For she speaks as one
having the authority of a deep personal experience, making no dogmatic
claims, expressing sympathy with all those who fail, but assuring her
hearers that when the moment comes for their illumination it will come,
and that it will be a veritable dayspring from on high. Earnestness is
hers of the highest and tenderest order, but also the convincing
authority of one who has found the peace which passes understanding.
She has spoken to me with sympathy of Mr. Studdert-Kennedy, whose
trench-like methods in the pulpit are thoroughly distasteful to a great
number of people. It is characteristic of Miss Royden that she should
fasten on the real cause of this violence. "I don't like jargon," she
said, "particularly the jargon of Christian Science and Theosophy. I
love English literature too much for that; and I don't like slang,
particularly slang of a brutal order; but I feel a deep sympathy with
anybody who is trying, as Mr. Studdert-Kennedy is trying, to put life
and power into institutionalism.
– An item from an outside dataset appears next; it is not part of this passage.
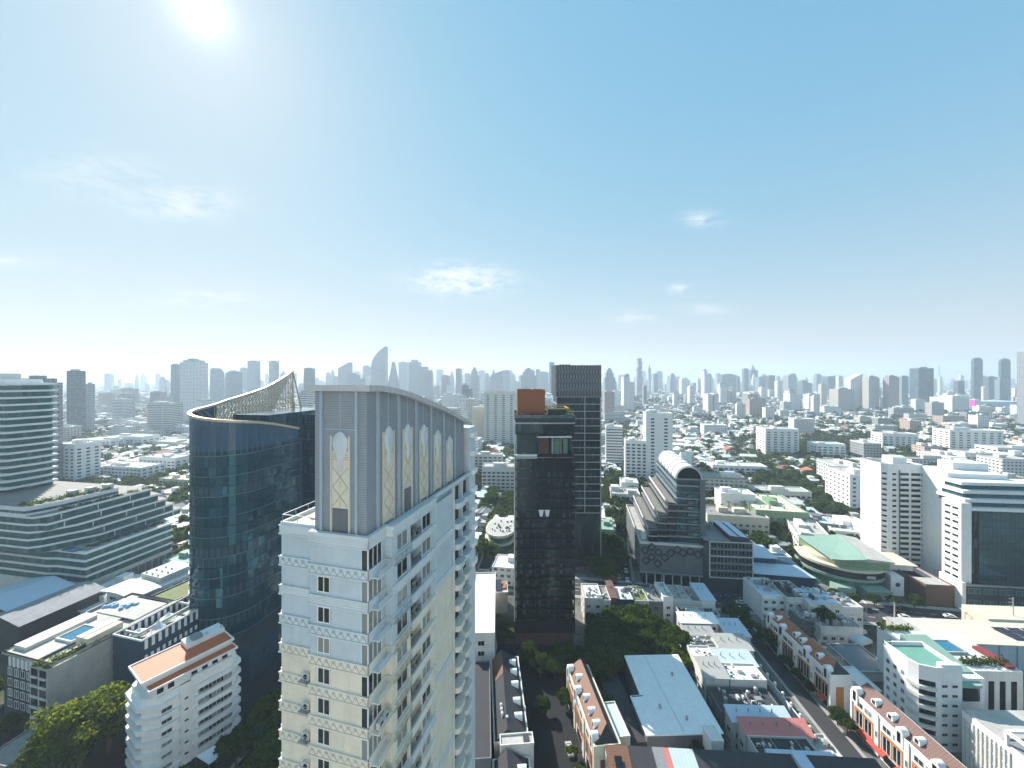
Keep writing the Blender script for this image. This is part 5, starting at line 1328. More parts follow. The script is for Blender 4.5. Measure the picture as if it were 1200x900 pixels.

It wants it so badly--oh, so very
badly--life, life, life and power."
Of one whose scholarship greatly impresses her, and for whose spiritual
life she has true respect, but whose theology fills her soul with dark
shadows and cold shudders, she exclaimed, as though it were her own
fault for not understanding him, "It is as if God were dead!"
Always she wants Christianity as life and power.